In the middle zone between those two, additive thinking rules.  Incidentally, this goes a long ways towards explaining why the rich seem “out of touch” with middle class concerns.  It’s because those concerns are additive and thus no longer meaningfully affect their outcomes.  The recent faux outrage over Romney’s speaking fees is a prime example – he stated about $300K of speaking fees was “not very much”.  This seems absurd from an additive perspective.  Most people’s finances would be radically altered by a one-time $300K jolt.  But it’s a simple statement of fact given Romney’s financial position – with something like $50M of working capital at his disposal (the exact number is private) those speakers fees represent less than a 1% change in his situation.  They’re even less relevant than XKCD’s 2% interest.  It’s not very much.  Similarly, Romney could never change his financial situation via altering his coffee buying habits.  Whether he buys no coffee whatsoever or all the overpriced lattes his bladder can hold, it won’t matter at all.  All those lattes can do is add up – they can’t multiply.

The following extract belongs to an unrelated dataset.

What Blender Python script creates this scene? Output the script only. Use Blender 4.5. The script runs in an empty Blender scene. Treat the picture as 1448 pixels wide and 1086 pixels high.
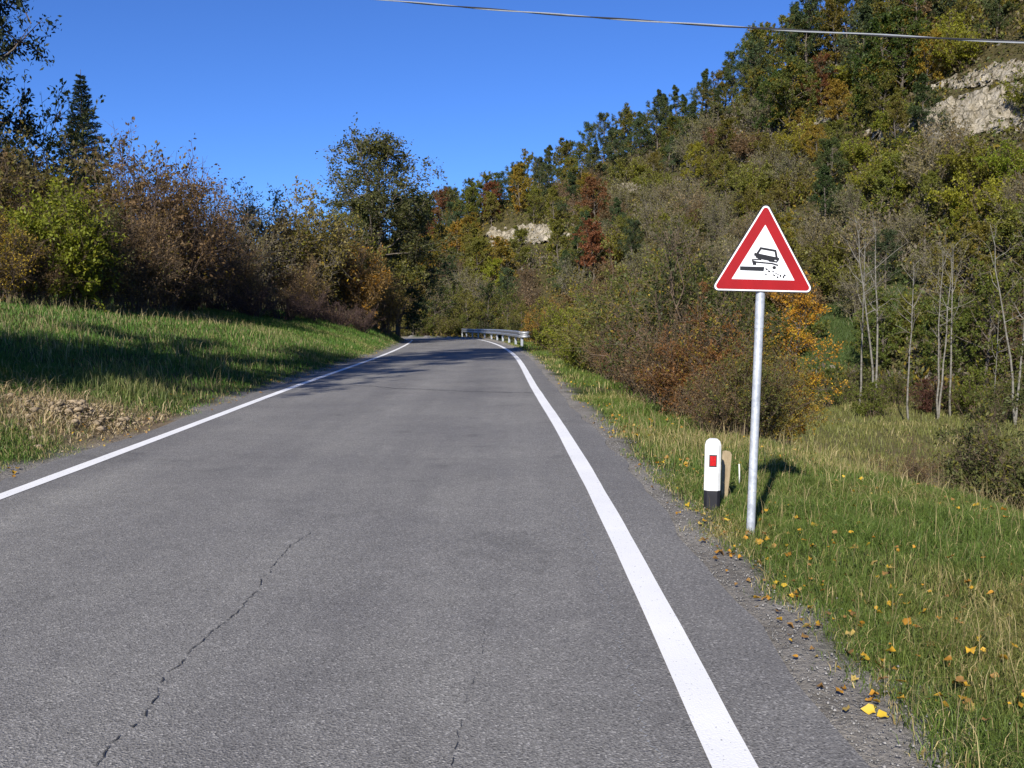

As you might guess, the high finance world is much more interested in multiplicative thinking than with additive.  This makes perfect sense given the huge quantities of capital involved.  Trading results are also inherently multiplicative – money made trading today can be used to take bigger positions tomorrow.  This explains why being active in the markets with limited capital is a fools errand, or training at best.  Your trading results on $2000 of capital aren’t going to mean anything.  They may help you learn to trade, but at that level of capital they will be dominated by additive effects elsewhere in your life.

Try this experiment: whenever you encounter financial advice, ask yourself if it’s additive or multiplicative.  And ask whether the problem supposedly being solved is best solved with that type of thinking.